Reta's bout of self examination is sparked off by Norah's sudden abandonment of home and college to sit by the roadside begging with a signboard that says "goodness" hung around her neck. Was she somehow responsible for Norah's inexplicable act of surrender ? Did she cause Norah to despair at such a tender age of ever leading a life of significance ? As Reta's internal dialogue runs its course and the story draws to a close, she learns a few things about herself and about the possibilities of life. Despite her new male editor's pushiness, she shows she can still after all stand her ground and maintain creative control over the second light fiction novel she is writing. On the other hand, Reta's self absorption makes her blind to the loneliness of her mother-in-law whom she thinks is congenitally silent until she learns that the old lady opened up to a complete stranger one evening when the family was away from home.
The mystery behind Norah's sudden turn is revealed in the last chapter. I won't say what it is so as not to spoil it for readers. While sufficiently explanatory, it is also not entirely satisfying. It lets Reta off the hook somewhat but it did bring her self awareness if nothing else.

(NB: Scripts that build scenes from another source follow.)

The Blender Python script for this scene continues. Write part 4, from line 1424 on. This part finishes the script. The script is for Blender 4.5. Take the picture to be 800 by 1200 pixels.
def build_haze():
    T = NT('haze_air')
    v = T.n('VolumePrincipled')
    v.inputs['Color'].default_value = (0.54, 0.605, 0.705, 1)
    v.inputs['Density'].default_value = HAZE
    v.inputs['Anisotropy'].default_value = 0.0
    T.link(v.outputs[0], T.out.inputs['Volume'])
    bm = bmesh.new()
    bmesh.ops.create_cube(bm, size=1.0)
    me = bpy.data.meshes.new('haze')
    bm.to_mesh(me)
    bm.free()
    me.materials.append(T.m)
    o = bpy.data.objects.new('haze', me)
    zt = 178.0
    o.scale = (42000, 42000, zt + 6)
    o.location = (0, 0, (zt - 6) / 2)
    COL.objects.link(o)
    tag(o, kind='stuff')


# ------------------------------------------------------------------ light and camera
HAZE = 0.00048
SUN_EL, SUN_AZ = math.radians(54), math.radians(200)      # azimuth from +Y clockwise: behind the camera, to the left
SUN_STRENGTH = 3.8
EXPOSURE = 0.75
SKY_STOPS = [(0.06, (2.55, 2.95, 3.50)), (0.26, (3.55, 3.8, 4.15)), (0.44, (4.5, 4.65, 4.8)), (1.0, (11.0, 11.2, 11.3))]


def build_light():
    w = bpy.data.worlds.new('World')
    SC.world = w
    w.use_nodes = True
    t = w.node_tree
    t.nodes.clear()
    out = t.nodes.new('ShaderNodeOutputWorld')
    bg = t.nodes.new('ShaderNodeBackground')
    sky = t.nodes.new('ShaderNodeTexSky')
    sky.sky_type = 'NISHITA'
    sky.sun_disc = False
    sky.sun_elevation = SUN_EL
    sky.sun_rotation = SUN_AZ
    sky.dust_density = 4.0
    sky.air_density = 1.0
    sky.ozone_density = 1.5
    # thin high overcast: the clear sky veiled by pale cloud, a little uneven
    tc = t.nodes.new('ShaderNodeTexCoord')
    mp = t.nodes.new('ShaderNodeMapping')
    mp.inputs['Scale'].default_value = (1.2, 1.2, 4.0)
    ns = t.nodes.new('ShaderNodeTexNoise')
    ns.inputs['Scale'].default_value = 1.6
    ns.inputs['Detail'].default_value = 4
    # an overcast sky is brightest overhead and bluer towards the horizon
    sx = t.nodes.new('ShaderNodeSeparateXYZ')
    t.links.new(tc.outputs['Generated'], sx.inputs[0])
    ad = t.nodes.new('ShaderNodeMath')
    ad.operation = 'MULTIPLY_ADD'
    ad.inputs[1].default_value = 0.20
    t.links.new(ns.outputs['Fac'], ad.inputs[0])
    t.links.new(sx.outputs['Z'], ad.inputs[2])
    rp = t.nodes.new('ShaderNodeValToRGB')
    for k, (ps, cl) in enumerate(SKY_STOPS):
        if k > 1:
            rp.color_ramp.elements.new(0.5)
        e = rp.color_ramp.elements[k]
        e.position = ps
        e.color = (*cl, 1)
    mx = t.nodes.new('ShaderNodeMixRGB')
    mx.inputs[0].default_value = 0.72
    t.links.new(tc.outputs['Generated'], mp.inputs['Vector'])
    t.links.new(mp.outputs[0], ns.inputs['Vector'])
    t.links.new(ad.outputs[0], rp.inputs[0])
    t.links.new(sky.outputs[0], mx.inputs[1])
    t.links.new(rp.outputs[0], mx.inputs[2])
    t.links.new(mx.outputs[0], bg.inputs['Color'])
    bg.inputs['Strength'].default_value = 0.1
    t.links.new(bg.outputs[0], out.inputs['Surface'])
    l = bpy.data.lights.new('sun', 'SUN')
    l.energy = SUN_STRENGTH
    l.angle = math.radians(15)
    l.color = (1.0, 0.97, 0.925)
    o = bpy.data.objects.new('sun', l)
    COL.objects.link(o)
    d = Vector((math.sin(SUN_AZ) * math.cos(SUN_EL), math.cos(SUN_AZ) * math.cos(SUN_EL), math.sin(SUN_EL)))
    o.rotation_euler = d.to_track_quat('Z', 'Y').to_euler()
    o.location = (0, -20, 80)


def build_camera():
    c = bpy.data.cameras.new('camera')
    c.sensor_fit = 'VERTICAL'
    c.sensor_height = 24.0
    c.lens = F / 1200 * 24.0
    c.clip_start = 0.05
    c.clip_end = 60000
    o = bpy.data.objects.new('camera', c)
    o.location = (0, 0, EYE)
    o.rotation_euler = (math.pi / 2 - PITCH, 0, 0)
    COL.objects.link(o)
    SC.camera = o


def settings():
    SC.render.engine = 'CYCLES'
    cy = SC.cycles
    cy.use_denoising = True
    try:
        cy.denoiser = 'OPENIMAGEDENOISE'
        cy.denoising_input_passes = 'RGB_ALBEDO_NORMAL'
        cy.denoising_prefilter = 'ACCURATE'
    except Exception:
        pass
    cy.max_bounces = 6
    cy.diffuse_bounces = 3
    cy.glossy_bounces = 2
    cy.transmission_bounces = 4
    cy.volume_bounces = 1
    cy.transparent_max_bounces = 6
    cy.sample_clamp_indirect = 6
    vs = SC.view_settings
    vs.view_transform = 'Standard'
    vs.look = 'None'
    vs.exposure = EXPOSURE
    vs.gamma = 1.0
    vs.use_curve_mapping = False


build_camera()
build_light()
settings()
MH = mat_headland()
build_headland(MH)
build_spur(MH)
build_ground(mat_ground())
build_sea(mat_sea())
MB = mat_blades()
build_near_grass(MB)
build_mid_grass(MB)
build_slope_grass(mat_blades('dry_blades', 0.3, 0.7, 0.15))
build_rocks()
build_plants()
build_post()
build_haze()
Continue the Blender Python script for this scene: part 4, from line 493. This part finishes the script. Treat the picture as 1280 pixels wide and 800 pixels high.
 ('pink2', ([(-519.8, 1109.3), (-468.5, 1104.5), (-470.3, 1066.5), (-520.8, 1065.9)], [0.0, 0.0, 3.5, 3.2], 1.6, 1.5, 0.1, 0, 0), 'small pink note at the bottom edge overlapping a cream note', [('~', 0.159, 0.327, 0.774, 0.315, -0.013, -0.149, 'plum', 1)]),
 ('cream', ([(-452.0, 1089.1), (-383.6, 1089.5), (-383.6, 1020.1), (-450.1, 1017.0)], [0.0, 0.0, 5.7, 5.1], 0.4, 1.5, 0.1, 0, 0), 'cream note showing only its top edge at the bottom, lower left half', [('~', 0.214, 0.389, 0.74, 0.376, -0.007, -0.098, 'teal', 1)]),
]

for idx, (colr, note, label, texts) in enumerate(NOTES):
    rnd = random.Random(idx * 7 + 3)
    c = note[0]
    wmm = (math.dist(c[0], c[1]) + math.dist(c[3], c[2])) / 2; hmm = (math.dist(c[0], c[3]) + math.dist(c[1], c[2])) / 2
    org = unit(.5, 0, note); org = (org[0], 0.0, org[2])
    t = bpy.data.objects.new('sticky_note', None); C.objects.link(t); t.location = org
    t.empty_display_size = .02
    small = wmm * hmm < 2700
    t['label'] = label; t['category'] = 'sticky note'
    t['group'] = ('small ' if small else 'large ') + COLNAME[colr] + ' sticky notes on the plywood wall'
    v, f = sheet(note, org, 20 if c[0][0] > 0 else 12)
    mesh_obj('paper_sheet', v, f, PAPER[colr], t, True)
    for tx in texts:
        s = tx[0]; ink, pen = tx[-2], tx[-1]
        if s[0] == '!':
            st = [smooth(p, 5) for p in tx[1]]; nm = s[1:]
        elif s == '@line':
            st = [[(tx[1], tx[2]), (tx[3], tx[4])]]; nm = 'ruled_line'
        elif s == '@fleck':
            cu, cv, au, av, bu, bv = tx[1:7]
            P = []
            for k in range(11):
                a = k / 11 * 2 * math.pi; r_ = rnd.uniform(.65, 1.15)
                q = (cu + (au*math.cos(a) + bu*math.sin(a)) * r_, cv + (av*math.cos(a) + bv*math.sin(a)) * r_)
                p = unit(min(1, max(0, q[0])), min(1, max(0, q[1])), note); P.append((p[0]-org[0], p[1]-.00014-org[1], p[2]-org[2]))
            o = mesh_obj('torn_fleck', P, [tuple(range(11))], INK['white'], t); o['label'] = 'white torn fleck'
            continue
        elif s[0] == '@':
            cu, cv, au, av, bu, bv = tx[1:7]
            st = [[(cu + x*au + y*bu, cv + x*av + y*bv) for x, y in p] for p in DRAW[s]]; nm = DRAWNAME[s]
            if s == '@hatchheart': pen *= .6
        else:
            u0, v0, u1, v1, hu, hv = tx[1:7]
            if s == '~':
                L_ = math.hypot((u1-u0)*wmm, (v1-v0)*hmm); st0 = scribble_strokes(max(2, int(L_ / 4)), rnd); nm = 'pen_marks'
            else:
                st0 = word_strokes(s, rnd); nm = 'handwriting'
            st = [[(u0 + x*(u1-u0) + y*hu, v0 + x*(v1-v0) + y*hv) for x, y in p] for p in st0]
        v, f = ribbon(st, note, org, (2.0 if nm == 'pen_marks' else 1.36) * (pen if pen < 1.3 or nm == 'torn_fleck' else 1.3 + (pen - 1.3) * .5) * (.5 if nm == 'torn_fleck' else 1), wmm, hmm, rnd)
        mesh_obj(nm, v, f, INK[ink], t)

"Unless" has been highly praised by critics. It was shortlisted for the Booker and appears on the Orange Prize longlist. While by no means a spectacular piece of work, Shields' trademark qualities are stamped all over it. Beautifully articulate and well written, "Unless" will appeal to readers who love the brooding intimacy of female contemplation.
Rating: 5
Summary: One of Shields' best
Comment: This is a truly fabulous novel. The plot pulls you in right away and the character development is incredible. Of course, the main character's troubled college-aged daughter -- Norah -- is a puzzle, but that's deliberate. You're supposed to spend the entire novel trying to figure her out, make sense of the family dynamics, and so on. This is one of my all-time favorite Carol Shields novels, and that's really saying something.